American soldiers use iPods on the battlefield

What kind of music one listens to can certainly say a lot about one's character. Professor Jon Pieslak, a music theorist at the City College of New York, has based an interesting project on this notion. For over three years now, he has discussed American soldiers and the music they like.

He began thinking about it more thoroughly when he read an article about the heavy metal band Slayer. The Guardian reports in their Science Blog, that 40% of the band's fan mail, during the Gulf War, came from soldiers stationed in the Middle-East. Though as expected, Mozart or the Beatles are not the tunes floating around the deserted towns and desolate deserts of Iraq. Playlists are dominated by heavy bands, such as Slayer, Metallica and Eminem.

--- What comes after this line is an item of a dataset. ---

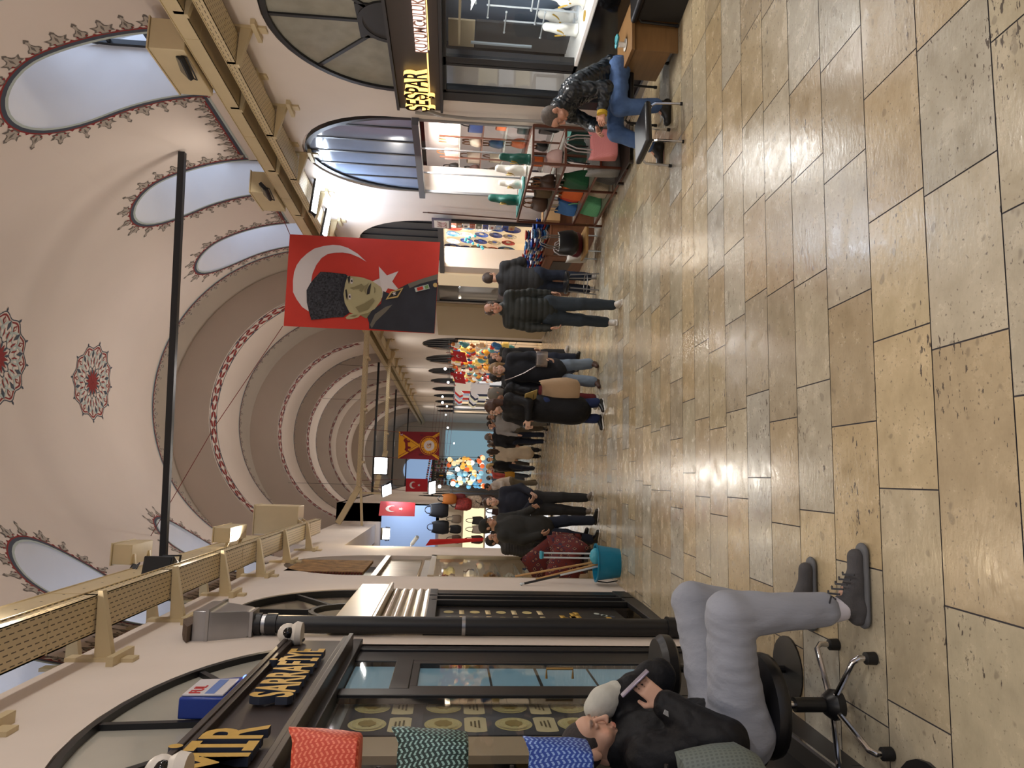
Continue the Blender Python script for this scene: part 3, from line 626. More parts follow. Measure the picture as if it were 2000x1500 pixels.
for i, z in enumerate((2.06, 1.64, 1.245, .89, .52)):
    for y in (4.49, 4.2):
        for r, xx, m_ in ((.108, -1.383, coin), (.092, -1.381, cream), (.086, -1.379, coin)):
            mb.use(m_); mb.add([(xx, y+r*math.cos(a*PI/14), z+r*.98*math.sin(a*PI/14)) for a in range(28)], [tuple(range(28))])
        mb.use(mat('coin_relief', rgb(150, 128, 72), .5)); mb.add([(-1.377, y+.05*math.cos(a*PI/8)*(1+.2*math.sin(3*a)), z+.05*math.sin(a*PI/8)) for a in range(16)], [tuple(range(16))])
    for y in (4.485, 4.195):
        mb.use(cream); h = .062; mb.add([(-1.383, y+sx*.105+ (.018*(math.cos(a)) if 1 else 0)*sx, z-.18+h*math.sin(a)) for sx, aa in ((1, (-1.57, -.8, 0, .8, 1.57)), (-1, (1.57, .8, 0, -.8, -1.57))) for a in aa], [tuple(range(10))])
        mb.use(mat('print_brown', rgb(92, 78, 50), .6))
        for q in range(3): mb.add([(-1.38, y-.06+.03*q*.5, z-.205+.022*q), (-1.38, y+.06-.01*q, z-.205+.022*q), (-1.38, y+.06-.01*q, z-.195+.022*q), (-1.38, y-.06+.03*q*.5, z-.195+.022*q)], [(0, 1, 2, 3)])
tag(mb.build('coin_poster', None, None, None), 'dark poster of paired gold coins and ingots behind the window', 'poster')
M().use(mat('beige_post', rgb(172, 150, 122), .5)).box((-1.42, 3.74, .2), (-1.38, 4.0, 2.3)).build('post', None, t)
# arch fanlight of the gold shop
def fanlight(yc, r, z0, ry, x, side, spokes, hub, label=None, parent=None, t_=.035, m=black, gl=True):
    mb = M().use(m)
    for ro, ri in ((1.0, 1-.055/r), (.0, 0)):
        if ro: a = arc(yc, z0, r*ro, 0, 180, 28, ry*ro); b = arc(yc, z0, r*ri, 180, 0, 28, ry*ri); mb.ext(a+b, x-.03, x+.04, 'x')
    if hub: a = arc(yc, z0, hub, 0, 180, 14); b = arc(yc, z0, hub-.05, 180, 0, 14); mb.ext(a+b, x-.025, x+.03, 'x')
    for ang in spokes:
        c, s = math.cos(math.radians(ang)), math.sin(math.radians(ang)); e = 1/math.sqrt((c/r)**2+(s/ry)**2)-.02; h = max(hub-.02, 0)
        mb.ext([(yc+c*h-s*.02, z0+s*h+c*.02), (yc+c*h+s*.02, z0+s*h-c*.02), (yc+c*e+s*.02, z0+s*e-c*.02), (yc+c*e-s*.02, z0+s*e+c*.02)], x-.02, x+.03, 'x')
    o = mb.build('fanlight_frame' if parent else 'arched_fanlight', None, parent)
    if label: tag(o, label, 'fanlight')
    p = arc(yc, z0, r-.03, 0, 180, 28, ry-.03); g = M(); g.add([(x, a, b) for a, b in p], [tuple(range(len(p)))]); g.build('pane', glass(a=.5) if gl else frost, o); return o
frost = mat('dusty_glass', rgb(150, 148, 136), .25, noise=.15, nscale=6, spec=.6)
palefrost = mat('pale_dusty_glass', rgb(176, 174, 164), .15, noise=.08, nscale=2, spec=.7)
o = fanlight(4.05, 1.6, 2.45, .96, -1.33, -1, [40, 95, 140], .2, 'black arched fanlight with three spokes behind the alarm box', None, gl=False); o.children[0].data.materials[0] = palefrost
o = fanlight(7.2, 1.15, 2.58, 1.08, -1.35, -1, [38, 90, 142], .38, 'black arched fanlight with round hub above the lit roller shutter', None)
# alarm box
t = thing('alarm_box', 'blue and white siren box with red lettering over the gold shop', 'alarm', (-1.2, 4.33, 2.8))
mb = M(); mb.ext([(4.02, 2.72), (4.42, 2.72), (4.42, 2.8), (4.36, 3.02), (4.02, 3.02)], -1.3, -1.19, 'x'); mb.build('housing', mat('blue_plastic', rgb(26, 58, 150), .3), t, bevel=.01)
mb = M(); mb.ext([(4.04, 2.8), (4.34, 2.8), (4.32, 3.01), (4.04, 3.01)], -1.19, -1.178, 'x'); mb.build('cover', mat('white_plastic', rgb(206, 204, 210), .35), t, bevel=.004)
M().use(mat('mid_blue', rgb(86, 120, 190), .4)).box((-1.1775, 4.05, 2.85), (-1.1765, 4.31, 2.9)).build('stripe', None, t)
text('lettering', 'FUL', .085, .002, mat('red_print', rgb(190, 40, 40), .5), MTL(4.05, 2.925, -1.176), t, 1.0)
M().ball((-1.19, 4.39, 2.78), .018, 8).build('led', mat('blue_led', (.1, .2, 1), .3, emit=6), t)
# cameras, pipe and duct
def domecam(label, c, r=.085):
    t = thing('dome_camera', label, 'security camera', c); wp = mat('white_shell', rgb(214, 208, 200), .4)
    M().lathe([(r*.9, -.1), (r, -.06), (r*.75, -.03), (.02, -.02)], c, 18).build('base', wp, t); M().ball((c[0], c[1], c[2]), r*.85, 16).build('shell', wp, t)
    dv = (Vector((0.6, 0, 1.2))-Vector(c)).normalized(); M().ball(tuple(Vector(c)+dv*r*.5), r*.5, 14).build('lens', mat('camera_lens', rgb(14, 14, 16), .1), t)
domecam('white dome camera on the right end of the gold shop sign', (-1.15, 5.36, 2.76)); domecam('white dome camera at the left edge above the gold letters', (-1.13, 2.93, 2.69), .07)
t = thing('vent_pipe', 'black vertical pipe on the left wall beside the gold shop', 'pipe', (-1.21, 6.0, -.32))
M().tube([(-1.215, 6.0, gz(6)), (-1.215, 6.0, 3.2)], .068, 18).build('tube', black, t)
for z0, z1, r in ((gz(6), -.2, .082), (-.2, -.185, .088), (2.98, 3.06, .082), (3.1, 3.18, .085)): M().tube([(-1.215, 6.0, z0), (-1.215, 6.0, z1)], r, 18).build('collar', black, t)
for z in (1.5, 3.08): M().tube([(-1.215, 6.0, z-.014), (-1.215, 6.0, z+.014)], .075, 18).box((-1.3, 6.06, z-.02), (-1.2, 6.1, z+.02)).build('strap', steel, t)
t = thing('duct_transition', 'bare steel square duct on top of the black pipe', 'duct', (-1.21, 6.0, 3.2))
mb = M(); sec = [(.085, .085, 3.16), (.1, .1, 3.2), (.105, .15, 3.3), (.11, .21, 3.42), (.12, .23, 3.46), (.12, .23, 3.56)]; vs = []
for a, b, z in sec: vs += [(-1.2-a, 6.0-b, z), (-1.2+a, 6.0-b, z), (-1.2+a, 6.0+b, z), (-1.2-a, 6.0+b, z)]
mb.add(vs, [(i*4+j, i*4+(j+1) % 4, i*4+4+(j+1) % 4, i*4+4+j) for i in range(len(sec)-1) for j in range(4)]+[(3, 2, 1, 0), (20, 21, 22, 23)]); mb.build('body', steel, t, bevel=.004)
M().box((-1.31, 5.76, 3.44), (-1.065, 6.24, 3.465)).box((-1.295, 5.9, 3.15), (-1.105, 6.1, 3.175)).build('flange', steel, t)
tag(M().ext([(5.7, 3.57), (6.25, 3.57), (6.15, 3.66), (5.98, 3.7), (5.8, 3.63)], -1.295, -1.18, 'x').build('broken_plaster', mat('raw_brick', rgb(104, 88, 76), .9, bump=.6, bscale=30)), 'ragged hole of bare masonry above the steel duct', 'broken plaster')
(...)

When one listens to the interviews — some are available here — it becomes clear that what's important is not the actual choice of music. The real subject is the effect certain music had on the soldiers, often in very extraordinary circumstances. Sometimes it's actually the person which reflects the music, when the soldiers have to become inhuman so they can do inhuman things.

Pieslak's interviewees are among the first generation to take their iPod's to the battlefield. While the seriousness of the subject may seem inappropriate to relate it with technology, it's fascinating to learn how people use gadgets also to make things easier for them. On the project's website the aim is stated as follows: "The goal is to gain an understanding of how soldiers listen to music, what they listen to, and how they feel music may have affected them. I want to create an open platform for soldiers to express, in their own words, their relationship to music while on tour in Iraq."

One of the soldiers tells how they played Wagner's "Ride of the Valkyries", and played it over speakers on their assault vehicle, during a thunder run in Bagdad. While these soldiers fight for a cause, whether right or wrong, they seem to feel that music allows them to prevent a cultural shock. In any case, the interviews provide a very thoughtful and personal insight into the minds of those who truly believe in what they do.